-- Instructions for the task --
Copy out the complete listing, word for word.
^^^^^^^^
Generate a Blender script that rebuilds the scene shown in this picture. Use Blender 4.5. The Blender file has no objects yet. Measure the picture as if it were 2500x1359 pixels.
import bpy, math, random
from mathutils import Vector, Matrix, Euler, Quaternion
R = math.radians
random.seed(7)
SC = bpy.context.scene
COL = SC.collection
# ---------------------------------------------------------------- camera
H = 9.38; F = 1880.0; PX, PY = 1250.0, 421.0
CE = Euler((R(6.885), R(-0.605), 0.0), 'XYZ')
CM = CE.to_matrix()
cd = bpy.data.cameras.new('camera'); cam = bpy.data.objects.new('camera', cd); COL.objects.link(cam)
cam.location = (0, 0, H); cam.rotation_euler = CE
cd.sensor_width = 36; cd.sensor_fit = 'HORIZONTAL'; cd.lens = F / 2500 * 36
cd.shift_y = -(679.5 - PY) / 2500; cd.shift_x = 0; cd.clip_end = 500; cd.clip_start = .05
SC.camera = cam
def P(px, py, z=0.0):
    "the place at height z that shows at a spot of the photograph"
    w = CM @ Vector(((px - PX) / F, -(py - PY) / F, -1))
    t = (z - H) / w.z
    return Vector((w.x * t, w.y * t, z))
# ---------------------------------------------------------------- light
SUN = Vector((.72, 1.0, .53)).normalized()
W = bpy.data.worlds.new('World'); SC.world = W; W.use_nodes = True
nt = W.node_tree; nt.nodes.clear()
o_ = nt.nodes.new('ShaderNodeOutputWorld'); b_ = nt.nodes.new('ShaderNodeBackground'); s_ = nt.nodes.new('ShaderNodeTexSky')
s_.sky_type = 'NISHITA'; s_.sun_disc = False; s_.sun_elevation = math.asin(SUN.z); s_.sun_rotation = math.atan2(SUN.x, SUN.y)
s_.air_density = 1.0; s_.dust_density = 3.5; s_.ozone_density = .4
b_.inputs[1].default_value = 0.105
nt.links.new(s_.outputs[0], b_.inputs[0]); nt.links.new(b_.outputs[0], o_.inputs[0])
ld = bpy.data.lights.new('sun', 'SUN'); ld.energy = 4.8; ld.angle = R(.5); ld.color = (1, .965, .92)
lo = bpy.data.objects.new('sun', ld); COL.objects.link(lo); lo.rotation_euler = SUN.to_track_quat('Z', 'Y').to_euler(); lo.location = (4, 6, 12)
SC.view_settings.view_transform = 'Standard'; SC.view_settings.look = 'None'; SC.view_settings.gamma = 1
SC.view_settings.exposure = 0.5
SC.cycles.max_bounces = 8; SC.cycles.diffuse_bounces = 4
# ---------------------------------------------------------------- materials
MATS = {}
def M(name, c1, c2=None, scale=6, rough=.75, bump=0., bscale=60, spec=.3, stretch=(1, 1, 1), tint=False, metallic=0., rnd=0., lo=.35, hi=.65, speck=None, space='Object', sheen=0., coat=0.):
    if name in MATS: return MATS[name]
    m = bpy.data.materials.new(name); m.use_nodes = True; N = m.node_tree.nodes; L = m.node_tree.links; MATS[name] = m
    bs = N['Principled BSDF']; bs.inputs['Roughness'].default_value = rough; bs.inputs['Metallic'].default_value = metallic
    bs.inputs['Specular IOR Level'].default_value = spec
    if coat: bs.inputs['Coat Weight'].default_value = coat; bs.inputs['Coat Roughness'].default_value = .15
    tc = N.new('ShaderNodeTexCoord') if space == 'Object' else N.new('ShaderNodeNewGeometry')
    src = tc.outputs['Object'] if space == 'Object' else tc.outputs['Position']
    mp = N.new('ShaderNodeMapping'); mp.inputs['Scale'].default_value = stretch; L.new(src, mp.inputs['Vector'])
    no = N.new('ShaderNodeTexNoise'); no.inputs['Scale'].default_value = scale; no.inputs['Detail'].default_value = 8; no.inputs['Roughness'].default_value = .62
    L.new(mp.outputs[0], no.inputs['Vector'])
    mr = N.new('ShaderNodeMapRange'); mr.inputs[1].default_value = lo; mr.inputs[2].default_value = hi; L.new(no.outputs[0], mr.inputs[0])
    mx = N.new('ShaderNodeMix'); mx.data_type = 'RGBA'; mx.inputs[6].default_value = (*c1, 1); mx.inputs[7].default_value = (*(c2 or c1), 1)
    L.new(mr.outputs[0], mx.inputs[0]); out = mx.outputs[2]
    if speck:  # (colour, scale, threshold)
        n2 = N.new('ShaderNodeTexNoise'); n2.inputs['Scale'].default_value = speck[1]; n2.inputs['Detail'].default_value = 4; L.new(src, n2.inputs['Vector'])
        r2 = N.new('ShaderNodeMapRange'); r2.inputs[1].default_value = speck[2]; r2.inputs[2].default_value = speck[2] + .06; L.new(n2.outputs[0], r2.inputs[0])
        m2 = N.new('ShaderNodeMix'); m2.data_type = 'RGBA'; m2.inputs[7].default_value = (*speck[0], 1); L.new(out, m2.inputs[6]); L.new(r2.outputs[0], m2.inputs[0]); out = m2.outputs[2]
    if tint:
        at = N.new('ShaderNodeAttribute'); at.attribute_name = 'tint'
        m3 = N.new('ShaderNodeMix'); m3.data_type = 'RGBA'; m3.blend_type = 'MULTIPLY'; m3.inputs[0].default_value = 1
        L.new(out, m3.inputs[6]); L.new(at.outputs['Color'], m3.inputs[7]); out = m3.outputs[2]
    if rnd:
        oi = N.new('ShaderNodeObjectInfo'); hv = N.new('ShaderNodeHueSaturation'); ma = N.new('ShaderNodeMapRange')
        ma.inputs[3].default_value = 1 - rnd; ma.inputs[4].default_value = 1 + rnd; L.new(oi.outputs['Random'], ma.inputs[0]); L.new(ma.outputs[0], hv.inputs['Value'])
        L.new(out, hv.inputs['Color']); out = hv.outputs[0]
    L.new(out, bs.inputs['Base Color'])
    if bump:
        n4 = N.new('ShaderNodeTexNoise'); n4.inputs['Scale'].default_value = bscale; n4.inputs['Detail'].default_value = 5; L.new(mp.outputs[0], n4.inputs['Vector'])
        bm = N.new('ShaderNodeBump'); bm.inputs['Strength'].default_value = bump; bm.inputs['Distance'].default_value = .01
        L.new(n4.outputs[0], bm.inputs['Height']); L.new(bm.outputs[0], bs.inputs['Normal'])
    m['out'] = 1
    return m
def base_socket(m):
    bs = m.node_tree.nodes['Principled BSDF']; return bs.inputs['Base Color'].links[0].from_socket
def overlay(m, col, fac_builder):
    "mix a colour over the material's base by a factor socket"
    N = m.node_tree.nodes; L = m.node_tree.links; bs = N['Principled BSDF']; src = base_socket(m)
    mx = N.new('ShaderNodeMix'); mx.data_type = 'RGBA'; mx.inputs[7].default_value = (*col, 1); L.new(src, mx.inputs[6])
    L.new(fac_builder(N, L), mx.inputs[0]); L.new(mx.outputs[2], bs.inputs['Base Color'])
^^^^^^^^
-- Output for this task --
Generate a Blender script that rebuilds the scene shown in this picture. Use Blender 4.5. The Blender file has no objects yet. Measure the picture as if it were 2500x1359 pixels.
import bpy, math, random
from mathutils import Vector, Matrix, Euler, Quaternion
R = math.radians
random.seed(7)
SC = bpy.context.scene
COL = SC.collection
# ---------------------------------------------------------------- camera
H = 9.38; F = 1880.0; PX, PY = 1250.0, 421.0
CE = Euler((R(6.885), R(-0.605), 0.0), 'XYZ')
CM = CE.to_matrix()
cd = bpy.data.cameras.new('camera'); cam = bpy.data.objects.new('camera', cd); COL.objects.link(cam)
cam.location = (0, 0, H); cam.rotation_euler = CE
cd.sensor_width = 36; cd.sensor_fit = 'HORIZONTAL'; cd.lens = F / 2500 * 36
cd.shift_y = -(679.5 - PY) / 2500; cd.shift_x = 0; cd.clip_end = 500; cd.clip_start = .05
SC.camera = cam
def P(px, py, z=0.0):
    "the place at height z that shows at a spot of the photograph"
    w = CM @ Vector(((px - PX) / F, -(py - PY) / F, -1))
    t = (z - H) / w.z
    return Vector((w.x * t, w.y * t, z))
# ---------------------------------------------------------------- light
SUN = Vector((.72, 1.0, .53)).normalized()
W = bpy.data.worlds.new('World'); SC.world = W; W.use_nodes = True
nt = W.node_tree; nt.nodes.clear()
o_ = nt.nodes.new('ShaderNodeOutputWorld'); b_ = nt.nodes.new('ShaderNodeBackground'); s_ = nt.nodes.new('ShaderNodeTexSky')
s_.sky_type = 'NISHITA'; s_.sun_disc = False; s_.sun_elevation = math.asin(SUN.z); s_.sun_rotation = math.atan2(SUN.x, SUN.y)
s_.air_density = 1.0; s_.dust_density = 3.5; s_.ozone_density = .4
b_.inputs[1].default_value = 0.105
nt.links.new(s_.outputs[0], b_.inputs[0]); nt.links.new(b_.outputs[0], o_.inputs[0])
ld = bpy.data.lights.new('sun', 'SUN'); ld.energy = 4.8; ld.angle = R(.5); ld.color = (1, .965, .92)
lo = bpy.data.objects.new('sun', ld); COL.objects.link(lo); lo.rotation_euler = SUN.to_track_quat('Z', 'Y').to_euler(); lo.location = (4, 6, 12)
SC.view_settings.view_transform = 'Standard'; SC.view_settings.look = 'None'; SC.view_settings.gamma = 1
SC.view_settings.exposure = 0.5
SC.cycles.max_bounces = 8; SC.cycles.diffuse_bounces = 4
# ---------------------------------------------------------------- materials
MATS = {}
def M(name, c1, c2=None, scale=6, rough=.75, bump=0., bscale=60, spec=.3, stretch=(1, 1, 1), tint=False, metallic=0., rnd=0., lo=.35, hi=.65, speck=None, space='Object', sheen=0., coat=0.):
    if name in MATS: return MATS[name]
    m = bpy.data.materials.new(name); m.use_nodes = True; N = m.node_tree.nodes; L = m.node_tree.links; MATS[name] = m
    bs = N['Principled BSDF']; bs.inputs['Roughness'].default_value = rough; bs.inputs['Metallic'].default_value = metallic
    bs.inputs['Specular IOR Level'].default_value = spec
    if coat: bs.inputs['Coat Weight'].default_value = coat; bs.inputs['Coat Roughness'].default_value = .15
    tc = N.new('ShaderNodeTexCoord') if space == 'Object' else N.new('ShaderNodeNewGeometry')
    src = tc.outputs['Object'] if space == 'Object' else tc.outputs['Position']
    mp = N.new('ShaderNodeMapping'); mp.inputs['Scale'].default_value = stretch; L.new(src, mp.inputs['Vector'])
    no = N.new('ShaderNodeTexNoise'); no.inputs['Scale'].default_value = scale; no.inputs['Detail'].default_value = 8; no.inputs['Roughness'].default_value = .62
    L.new(mp.outputs[0], no.inputs['Vector'])
    mr = N.new('ShaderNodeMapRange'); mr.inputs[1].default_value = lo; mr.inputs[2].default_value = hi; L.new(no.outputs[0], mr.inputs[0])
    mx = N.new('ShaderNodeMix'); mx.data_type = 'RGBA'; mx.inputs[6].default_value = (*c1, 1); mx.inputs[7].default_value = (*(c2 or c1), 1)
    L.new(mr.outputs[0], mx.inputs[0]); out = mx.outputs[2]
    if speck:  # (colour, scale, threshold)
        n2 = N.new('ShaderNodeTexNoise'); n2.inputs['Scale'].default_value = speck[1]; n2.inputs['Detail'].default_value = 4; L.new(src, n2.inputs['Vector'])
        r2 = N.new('ShaderNodeMapRange'); r2.inputs[1].default_value = speck[2]; r2.inputs[2].default_value = speck[2] + .06; L.new(n2.outputs[0], r2.inputs[0])
        m2 = N.new('ShaderNodeMix'); m2.data_type = 'RGBA'; m2.inputs[7].default_value = (*speck[0], 1); L.new(out, m2.inputs[6]); L.new(r2.outputs[0], m2.inputs[0]); out = m2.outputs[2]
    if tint:
        at = N.new('ShaderNodeAttribute'); at.attribute_name = 'tint'
        m3 = N.new('ShaderNodeMix'); m3.data_type = 'RGBA'; m3.blend_type = 'MULTIPLY'; m3.inputs[0].default_value = 1
        L.new(out, m3.inputs[6]); L.new(at.outputs['Color'], m3.inputs[7]); out = m3.outputs[2]
    if rnd:
        oi = N.new('ShaderNodeObjectInfo'); hv = N.new('ShaderNodeHueSaturation'); ma = N.new('ShaderNodeMapRange')
        ma.inputs[3].default_value = 1 - rnd; ma.inputs[4].default_value = 1 + rnd; L.new(oi.outputs['Random'], ma.inputs[0]); L.new(ma.outputs[0], hv.inputs['Value'])
        L.new(out, hv.inputs['Color']); out = hv.outputs[0]
    L.new(out, bs.inputs['Base Color'])
    if bump:
        n4 = N.new('ShaderNodeTexNoise'); n4.inputs['Scale'].default_value = bscale; n4.inputs['Detail'].default_value = 5; L.new(mp.outputs[0], n4.inputs['Vector'])
        bm = N.new('ShaderNodeBump'); bm.inputs['Strength'].default_value = bump; bm.inputs['Distance'].default_value = .01
        L.new(n4.outputs[0], bm.inputs['Height']); L.new(bm.outputs[0], bs.inputs['Normal'])
    m['out'] = 1
    return m
def base_socket(m):
    bs = m.node_tree.nodes['Principled BSDF']; return bs.inputs['Base Color'].links[0].from_socket
def overlay(m, col, fac_builder):
    "mix a colour over the material's base by a factor socket"
    N = m.node_tree.nodes; L = m.node_tree.links; bs = N['Principled BSDF']; src = base_socket(m)
    mx = N.new('ShaderNodeMix'); mx.data_type = 'RGBA'; mx.inputs[7].default_value = (*col, 1); L.new(src, mx.inputs[6])
    L.new(fac_builder(N, L), mx.inputs[0]); L.new(mx.outputs[2], bs.inputs['Base Color'])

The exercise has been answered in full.